The Hebrew word ´adama´ - earth, do include the word ´dam´ - blood.
Lavie Tidhar´s noir story of Israel, is subversively embracing a different, less romanticized narrative of the country. An inter-generational story that does not act according to the usual back and forth towards the memory lane, with gangster kibbutznik women following revenge until death do us apart. I laughed and had second thoughts and even checked some references that were obviously fictional, intentionally confusing the reader.
In Adama the kibbutzim and their inhabitants are everything we wished they are, and what some of them really were: fierce, boiling revenge, breaking up every single rule, breathing freedom. Tidhar moves with a joyous irony through fragments of Israeli history, with fine irony and historical references made in full honesty.

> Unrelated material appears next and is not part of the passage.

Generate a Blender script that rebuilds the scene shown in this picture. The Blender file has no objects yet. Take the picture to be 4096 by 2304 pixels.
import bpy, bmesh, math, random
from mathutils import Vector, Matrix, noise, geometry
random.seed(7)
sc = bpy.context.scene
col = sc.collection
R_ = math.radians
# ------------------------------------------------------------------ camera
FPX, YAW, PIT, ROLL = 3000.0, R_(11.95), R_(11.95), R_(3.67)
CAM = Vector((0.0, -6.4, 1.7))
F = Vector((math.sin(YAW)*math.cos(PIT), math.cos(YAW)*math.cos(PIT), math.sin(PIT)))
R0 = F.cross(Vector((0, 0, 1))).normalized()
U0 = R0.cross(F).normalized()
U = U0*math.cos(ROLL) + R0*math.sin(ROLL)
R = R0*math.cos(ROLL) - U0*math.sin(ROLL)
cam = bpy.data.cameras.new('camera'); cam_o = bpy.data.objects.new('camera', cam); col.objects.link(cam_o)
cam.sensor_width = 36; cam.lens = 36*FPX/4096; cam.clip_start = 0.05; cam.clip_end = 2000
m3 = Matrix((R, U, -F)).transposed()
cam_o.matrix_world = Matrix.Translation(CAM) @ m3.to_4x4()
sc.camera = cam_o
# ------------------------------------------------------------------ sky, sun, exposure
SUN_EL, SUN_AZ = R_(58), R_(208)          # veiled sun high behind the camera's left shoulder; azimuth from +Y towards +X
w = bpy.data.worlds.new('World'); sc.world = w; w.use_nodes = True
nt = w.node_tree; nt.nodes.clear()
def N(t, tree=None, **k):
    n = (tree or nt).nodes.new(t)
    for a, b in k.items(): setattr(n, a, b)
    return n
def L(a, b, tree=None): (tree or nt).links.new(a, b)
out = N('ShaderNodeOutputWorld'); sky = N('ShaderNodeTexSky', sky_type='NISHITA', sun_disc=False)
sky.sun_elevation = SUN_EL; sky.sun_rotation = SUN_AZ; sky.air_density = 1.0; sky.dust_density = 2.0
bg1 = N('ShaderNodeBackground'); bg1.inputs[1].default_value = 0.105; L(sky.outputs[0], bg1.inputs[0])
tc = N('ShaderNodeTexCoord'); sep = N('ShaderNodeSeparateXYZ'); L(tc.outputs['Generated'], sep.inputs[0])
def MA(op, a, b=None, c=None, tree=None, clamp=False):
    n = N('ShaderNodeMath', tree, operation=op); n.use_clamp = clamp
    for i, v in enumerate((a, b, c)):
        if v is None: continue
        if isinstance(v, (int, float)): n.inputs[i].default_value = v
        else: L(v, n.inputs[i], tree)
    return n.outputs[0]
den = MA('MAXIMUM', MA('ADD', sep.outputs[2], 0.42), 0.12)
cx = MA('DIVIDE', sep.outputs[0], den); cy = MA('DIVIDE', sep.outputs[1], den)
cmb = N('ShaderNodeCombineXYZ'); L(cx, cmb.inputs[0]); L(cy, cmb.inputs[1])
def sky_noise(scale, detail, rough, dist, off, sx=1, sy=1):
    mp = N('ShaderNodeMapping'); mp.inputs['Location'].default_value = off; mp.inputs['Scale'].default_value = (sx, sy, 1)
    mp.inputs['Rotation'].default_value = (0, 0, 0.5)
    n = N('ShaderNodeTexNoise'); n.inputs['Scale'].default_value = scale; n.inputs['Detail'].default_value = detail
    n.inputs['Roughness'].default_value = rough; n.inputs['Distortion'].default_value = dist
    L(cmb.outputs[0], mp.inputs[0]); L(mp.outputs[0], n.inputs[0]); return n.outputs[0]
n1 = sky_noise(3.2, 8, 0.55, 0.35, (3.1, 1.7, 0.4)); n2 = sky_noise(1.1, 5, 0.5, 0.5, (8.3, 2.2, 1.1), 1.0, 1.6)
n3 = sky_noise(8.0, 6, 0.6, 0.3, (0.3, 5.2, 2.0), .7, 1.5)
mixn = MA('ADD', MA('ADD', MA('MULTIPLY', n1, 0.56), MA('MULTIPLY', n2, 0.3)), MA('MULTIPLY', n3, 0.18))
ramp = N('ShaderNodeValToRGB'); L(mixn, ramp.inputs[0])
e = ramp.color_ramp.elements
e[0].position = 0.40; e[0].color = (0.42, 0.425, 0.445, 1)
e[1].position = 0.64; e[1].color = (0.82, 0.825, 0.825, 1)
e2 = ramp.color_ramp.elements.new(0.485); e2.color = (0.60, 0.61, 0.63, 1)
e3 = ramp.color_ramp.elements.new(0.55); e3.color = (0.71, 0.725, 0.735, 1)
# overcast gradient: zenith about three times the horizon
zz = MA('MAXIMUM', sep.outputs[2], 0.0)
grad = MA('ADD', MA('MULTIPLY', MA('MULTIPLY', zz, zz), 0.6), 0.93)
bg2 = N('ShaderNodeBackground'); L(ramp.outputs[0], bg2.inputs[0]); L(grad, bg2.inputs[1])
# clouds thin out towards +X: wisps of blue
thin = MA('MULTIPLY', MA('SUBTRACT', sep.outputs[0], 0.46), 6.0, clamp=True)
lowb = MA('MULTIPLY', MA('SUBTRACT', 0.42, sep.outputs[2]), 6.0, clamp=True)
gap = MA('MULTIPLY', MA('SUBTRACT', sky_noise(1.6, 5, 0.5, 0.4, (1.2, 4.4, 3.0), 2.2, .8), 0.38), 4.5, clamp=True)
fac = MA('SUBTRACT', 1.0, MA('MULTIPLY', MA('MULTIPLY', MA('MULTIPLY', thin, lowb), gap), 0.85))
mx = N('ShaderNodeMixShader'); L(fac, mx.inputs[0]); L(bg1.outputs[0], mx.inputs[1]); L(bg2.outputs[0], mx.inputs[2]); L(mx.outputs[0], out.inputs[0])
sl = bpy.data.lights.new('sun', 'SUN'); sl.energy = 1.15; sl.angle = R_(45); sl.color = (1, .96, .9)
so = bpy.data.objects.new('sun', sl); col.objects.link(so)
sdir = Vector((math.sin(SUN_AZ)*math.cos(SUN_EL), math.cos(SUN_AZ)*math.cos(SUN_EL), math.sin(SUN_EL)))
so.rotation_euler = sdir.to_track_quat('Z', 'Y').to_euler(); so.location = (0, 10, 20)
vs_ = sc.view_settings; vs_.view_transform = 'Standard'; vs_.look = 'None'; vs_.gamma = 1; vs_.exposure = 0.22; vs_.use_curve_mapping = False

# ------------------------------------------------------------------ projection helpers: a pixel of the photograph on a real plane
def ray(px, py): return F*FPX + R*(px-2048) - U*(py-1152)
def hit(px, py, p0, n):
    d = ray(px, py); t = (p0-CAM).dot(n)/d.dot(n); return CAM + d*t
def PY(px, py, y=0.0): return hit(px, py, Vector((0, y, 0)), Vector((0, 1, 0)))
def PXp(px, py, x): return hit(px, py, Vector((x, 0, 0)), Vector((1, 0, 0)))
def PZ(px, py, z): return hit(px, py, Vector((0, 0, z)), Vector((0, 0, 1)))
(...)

Ruth, the matriarch of kibbutz Trashim - ´rocky ground´, not ´trash´, but who knows - a fictional location placed in the North of Israel, is the perfect new Jew. A Holocaust survivor from Hungary, hard as stone, fierce. She hates Zohar Argov. Unstoppable even when touched by early setting of dementia. But some things simply cannot be forgotten.
I always despised the Romantic view on kibbutzim. Pioneers, hard working, patriots. They were all of it and a bit more. Tidhar, a prolific science fiction writer and pulp fiction consumer, instilled life in the usual stereotypical kibbutznik. And how I love the gangster touch of it. After all, history is made by people, people like Ruth and the boys hidding weapons between the freshly harvested vegetables.
The book is the second installment from the Maror Trilogy, and it was only my personal choice to start with the second one. I will continue with the reviews of the other two books at a later time.